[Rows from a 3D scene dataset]
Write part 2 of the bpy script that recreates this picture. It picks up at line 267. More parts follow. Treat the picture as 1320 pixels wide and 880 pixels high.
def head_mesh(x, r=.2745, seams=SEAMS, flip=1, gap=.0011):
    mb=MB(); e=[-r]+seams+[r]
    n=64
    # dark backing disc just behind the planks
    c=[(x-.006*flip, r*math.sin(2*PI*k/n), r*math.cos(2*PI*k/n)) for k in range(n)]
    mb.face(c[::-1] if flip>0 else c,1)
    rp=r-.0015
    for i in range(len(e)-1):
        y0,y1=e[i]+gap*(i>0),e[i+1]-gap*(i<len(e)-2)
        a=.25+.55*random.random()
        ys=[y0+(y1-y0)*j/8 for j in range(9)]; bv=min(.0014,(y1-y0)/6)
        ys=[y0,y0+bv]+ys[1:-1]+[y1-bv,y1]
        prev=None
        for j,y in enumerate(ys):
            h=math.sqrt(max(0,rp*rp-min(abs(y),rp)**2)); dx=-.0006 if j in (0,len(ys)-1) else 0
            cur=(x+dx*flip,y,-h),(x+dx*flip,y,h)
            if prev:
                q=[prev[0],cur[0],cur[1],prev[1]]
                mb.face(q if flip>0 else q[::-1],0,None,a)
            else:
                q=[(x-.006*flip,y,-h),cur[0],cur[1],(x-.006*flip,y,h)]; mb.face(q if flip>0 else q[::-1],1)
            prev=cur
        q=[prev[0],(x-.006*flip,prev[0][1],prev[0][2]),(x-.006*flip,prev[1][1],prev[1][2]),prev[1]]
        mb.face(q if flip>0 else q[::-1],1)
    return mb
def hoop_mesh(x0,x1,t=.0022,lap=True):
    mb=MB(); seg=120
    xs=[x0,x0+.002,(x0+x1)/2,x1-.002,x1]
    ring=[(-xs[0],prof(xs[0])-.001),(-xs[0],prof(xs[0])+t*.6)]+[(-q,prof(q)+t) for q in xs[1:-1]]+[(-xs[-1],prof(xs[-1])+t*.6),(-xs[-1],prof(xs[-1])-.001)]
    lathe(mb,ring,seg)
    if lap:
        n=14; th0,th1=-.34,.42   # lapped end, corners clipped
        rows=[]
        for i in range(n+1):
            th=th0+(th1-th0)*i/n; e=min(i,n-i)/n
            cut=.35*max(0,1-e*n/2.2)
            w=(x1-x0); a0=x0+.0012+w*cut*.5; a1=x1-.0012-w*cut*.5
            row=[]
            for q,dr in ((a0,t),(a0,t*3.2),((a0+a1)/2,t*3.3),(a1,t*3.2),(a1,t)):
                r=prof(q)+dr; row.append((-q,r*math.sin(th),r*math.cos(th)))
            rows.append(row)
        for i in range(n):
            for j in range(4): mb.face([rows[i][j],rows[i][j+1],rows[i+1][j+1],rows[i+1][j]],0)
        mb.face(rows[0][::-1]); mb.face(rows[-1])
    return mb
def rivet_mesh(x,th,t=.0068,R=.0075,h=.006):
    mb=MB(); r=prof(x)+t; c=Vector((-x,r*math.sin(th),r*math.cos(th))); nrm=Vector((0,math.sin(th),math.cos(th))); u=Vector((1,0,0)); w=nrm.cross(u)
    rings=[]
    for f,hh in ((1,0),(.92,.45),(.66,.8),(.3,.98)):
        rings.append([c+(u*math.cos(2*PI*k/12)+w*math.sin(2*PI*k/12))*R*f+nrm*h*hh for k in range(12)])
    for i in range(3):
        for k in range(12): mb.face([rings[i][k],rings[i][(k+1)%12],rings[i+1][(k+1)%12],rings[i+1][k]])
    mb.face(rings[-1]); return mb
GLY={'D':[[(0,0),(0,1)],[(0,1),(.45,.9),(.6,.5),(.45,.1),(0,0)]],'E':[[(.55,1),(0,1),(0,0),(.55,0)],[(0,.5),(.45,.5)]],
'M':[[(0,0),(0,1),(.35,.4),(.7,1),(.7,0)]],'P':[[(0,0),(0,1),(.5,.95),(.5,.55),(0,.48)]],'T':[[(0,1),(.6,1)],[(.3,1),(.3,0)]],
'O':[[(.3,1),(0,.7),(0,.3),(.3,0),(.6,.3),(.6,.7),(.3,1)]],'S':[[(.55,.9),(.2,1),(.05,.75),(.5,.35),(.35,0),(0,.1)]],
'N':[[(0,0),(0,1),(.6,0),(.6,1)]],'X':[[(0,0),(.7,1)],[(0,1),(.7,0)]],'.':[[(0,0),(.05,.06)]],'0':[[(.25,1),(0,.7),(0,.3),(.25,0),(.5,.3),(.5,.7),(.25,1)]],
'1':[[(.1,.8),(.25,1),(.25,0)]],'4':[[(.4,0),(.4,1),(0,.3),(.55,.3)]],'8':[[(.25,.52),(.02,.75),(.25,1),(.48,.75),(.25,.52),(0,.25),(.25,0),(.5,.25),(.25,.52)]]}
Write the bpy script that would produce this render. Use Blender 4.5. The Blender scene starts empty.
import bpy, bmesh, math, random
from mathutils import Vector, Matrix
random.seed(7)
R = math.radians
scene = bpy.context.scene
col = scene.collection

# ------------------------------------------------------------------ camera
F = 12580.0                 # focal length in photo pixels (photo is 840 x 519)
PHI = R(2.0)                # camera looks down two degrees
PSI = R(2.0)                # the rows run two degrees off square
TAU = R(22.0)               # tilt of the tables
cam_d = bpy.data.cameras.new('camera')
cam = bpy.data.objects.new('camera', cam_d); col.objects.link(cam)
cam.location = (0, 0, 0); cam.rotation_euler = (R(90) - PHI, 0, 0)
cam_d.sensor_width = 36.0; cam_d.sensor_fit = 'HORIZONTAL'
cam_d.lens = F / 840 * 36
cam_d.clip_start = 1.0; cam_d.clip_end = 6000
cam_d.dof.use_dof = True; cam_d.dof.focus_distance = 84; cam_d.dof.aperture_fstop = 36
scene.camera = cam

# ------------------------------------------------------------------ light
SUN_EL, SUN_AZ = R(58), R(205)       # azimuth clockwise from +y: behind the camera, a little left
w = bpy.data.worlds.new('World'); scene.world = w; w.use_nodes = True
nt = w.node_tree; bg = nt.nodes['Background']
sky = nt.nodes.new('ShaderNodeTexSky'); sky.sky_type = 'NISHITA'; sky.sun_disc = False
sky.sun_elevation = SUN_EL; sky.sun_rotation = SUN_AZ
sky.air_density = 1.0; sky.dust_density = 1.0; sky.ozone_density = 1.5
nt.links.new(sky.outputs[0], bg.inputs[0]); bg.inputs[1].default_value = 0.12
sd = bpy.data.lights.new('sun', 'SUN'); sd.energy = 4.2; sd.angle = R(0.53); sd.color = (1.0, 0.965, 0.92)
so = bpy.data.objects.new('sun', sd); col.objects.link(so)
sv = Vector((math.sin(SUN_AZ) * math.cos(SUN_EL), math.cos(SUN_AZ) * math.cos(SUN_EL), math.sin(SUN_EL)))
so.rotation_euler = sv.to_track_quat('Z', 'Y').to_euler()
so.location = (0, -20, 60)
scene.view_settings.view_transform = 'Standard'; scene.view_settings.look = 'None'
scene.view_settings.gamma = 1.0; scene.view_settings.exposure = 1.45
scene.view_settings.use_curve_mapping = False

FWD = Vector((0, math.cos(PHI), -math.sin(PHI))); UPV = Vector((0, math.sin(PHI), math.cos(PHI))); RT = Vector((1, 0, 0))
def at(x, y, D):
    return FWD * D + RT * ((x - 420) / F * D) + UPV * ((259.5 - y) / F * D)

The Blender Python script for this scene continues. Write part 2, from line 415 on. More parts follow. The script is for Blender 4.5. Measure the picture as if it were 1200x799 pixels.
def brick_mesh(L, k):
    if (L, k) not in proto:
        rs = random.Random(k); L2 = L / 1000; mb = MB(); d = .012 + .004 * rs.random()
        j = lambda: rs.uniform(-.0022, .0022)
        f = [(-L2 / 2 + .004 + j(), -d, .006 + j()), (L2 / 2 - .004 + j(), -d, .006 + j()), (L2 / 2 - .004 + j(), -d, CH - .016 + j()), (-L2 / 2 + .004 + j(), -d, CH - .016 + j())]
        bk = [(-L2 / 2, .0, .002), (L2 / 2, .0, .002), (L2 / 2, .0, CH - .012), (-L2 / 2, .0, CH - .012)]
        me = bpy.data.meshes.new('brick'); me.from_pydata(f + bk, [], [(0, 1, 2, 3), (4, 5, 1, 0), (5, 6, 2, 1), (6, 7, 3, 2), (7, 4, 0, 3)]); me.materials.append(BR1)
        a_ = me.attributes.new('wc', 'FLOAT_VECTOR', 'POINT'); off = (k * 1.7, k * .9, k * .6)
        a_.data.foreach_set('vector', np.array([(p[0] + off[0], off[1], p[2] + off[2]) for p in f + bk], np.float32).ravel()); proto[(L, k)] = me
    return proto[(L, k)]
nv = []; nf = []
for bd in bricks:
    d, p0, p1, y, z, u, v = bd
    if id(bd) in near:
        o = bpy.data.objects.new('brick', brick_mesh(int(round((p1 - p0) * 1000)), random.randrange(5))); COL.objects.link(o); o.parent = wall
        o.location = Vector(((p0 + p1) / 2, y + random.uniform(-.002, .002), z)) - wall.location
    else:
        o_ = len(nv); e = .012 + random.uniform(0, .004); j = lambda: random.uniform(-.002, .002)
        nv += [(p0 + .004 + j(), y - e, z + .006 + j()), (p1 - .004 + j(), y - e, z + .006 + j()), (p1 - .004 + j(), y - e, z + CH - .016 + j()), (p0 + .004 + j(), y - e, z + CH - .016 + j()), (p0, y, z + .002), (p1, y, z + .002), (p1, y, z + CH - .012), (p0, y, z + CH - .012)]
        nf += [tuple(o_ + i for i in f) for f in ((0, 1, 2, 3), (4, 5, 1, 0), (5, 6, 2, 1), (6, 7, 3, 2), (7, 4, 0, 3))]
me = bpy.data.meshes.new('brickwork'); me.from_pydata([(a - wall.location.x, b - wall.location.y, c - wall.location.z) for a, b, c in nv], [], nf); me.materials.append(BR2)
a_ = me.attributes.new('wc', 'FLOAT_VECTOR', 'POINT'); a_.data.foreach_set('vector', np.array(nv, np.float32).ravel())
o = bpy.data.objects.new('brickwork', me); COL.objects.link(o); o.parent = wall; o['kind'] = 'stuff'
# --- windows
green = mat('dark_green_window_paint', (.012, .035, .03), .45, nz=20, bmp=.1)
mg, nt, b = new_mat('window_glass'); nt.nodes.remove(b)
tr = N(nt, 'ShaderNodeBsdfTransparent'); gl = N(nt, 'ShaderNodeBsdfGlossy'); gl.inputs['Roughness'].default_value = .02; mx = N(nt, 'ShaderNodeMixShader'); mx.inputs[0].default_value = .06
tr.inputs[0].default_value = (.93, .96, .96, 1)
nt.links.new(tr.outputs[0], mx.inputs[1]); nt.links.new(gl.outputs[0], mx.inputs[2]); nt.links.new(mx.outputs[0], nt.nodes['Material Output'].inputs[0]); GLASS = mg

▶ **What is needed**
Nothing but the lines from the one with "Write the bpy" through the one with "scene.view_settings.use_curve_mapping = False" should be repeated, and each exactly.

▶ **Response for this exercise**
Write the bpy script that would produce this render. Use Blender 4.5. The Blender scene starts empty.
import bpy, bmesh, math, random
from mathutils import Vector, Matrix
random.seed(7)
R = math.radians
scene = bpy.context.scene
col = scene.collection

# ------------------------------------------------------------------ camera
F = 12580.0                 # focal length in photo pixels (photo is 840 x 519)
PHI = R(2.0)                # camera looks down two degrees
PSI = R(2.0)                # the rows run two degrees off square
TAU = R(22.0)               # tilt of the tables
cam_d = bpy.data.cameras.new('camera')
cam = bpy.data.objects.new('camera', cam_d); col.objects.link(cam)
cam.location = (0, 0, 0); cam.rotation_euler = (R(90) - PHI, 0, 0)
cam_d.sensor_width = 36.0; cam_d.sensor_fit = 'HORIZONTAL'
cam_d.lens = F / 840 * 36
cam_d.clip_start = 1.0; cam_d.clip_end = 6000
cam_d.dof.use_dof = True; cam_d.dof.focus_distance = 84; cam_d.dof.aperture_fstop = 36
scene.camera = cam

# ------------------------------------------------------------------ light
SUN_EL, SUN_AZ = R(58), R(205)       # azimuth clockwise from +y: behind the camera, a little left
w = bpy.data.worlds.new('World'); scene.world = w; w.use_nodes = True
nt = w.node_tree; bg = nt.nodes['Background']
sky = nt.nodes.new('ShaderNodeTexSky'); sky.sky_type = 'NISHITA'; sky.sun_disc = False
sky.sun_elevation = SUN_EL; sky.sun_rotation = SUN_AZ
sky.air_density = 1.0; sky.dust_density = 1.0; sky.ozone_density = 1.5
nt.links.new(sky.outputs[0], bg.inputs[0]); bg.inputs[1].default_value = 0.12
sd = bpy.data.lights.new('sun', 'SUN'); sd.energy = 4.2; sd.angle = R(0.53); sd.color = (1.0, 0.965, 0.92)
so = bpy.data.objects.new('sun', sd); col.objects.link(so)
sv = Vector((math.sin(SUN_AZ) * math.cos(SUN_EL), math.cos(SUN_AZ) * math.cos(SUN_EL), math.sin(SUN_EL)))
so.rotation_euler = sv.to_track_quat('Z', 'Y').to_euler()
so.location = (0, -20, 60)
scene.view_settings.view_transform = 'Standard'; scene.view_settings.look = 'None'
scene.view_settings.gamma = 1.0; scene.view_settings.exposure = 1.45
scene.view_settings.use_curve_mapping = False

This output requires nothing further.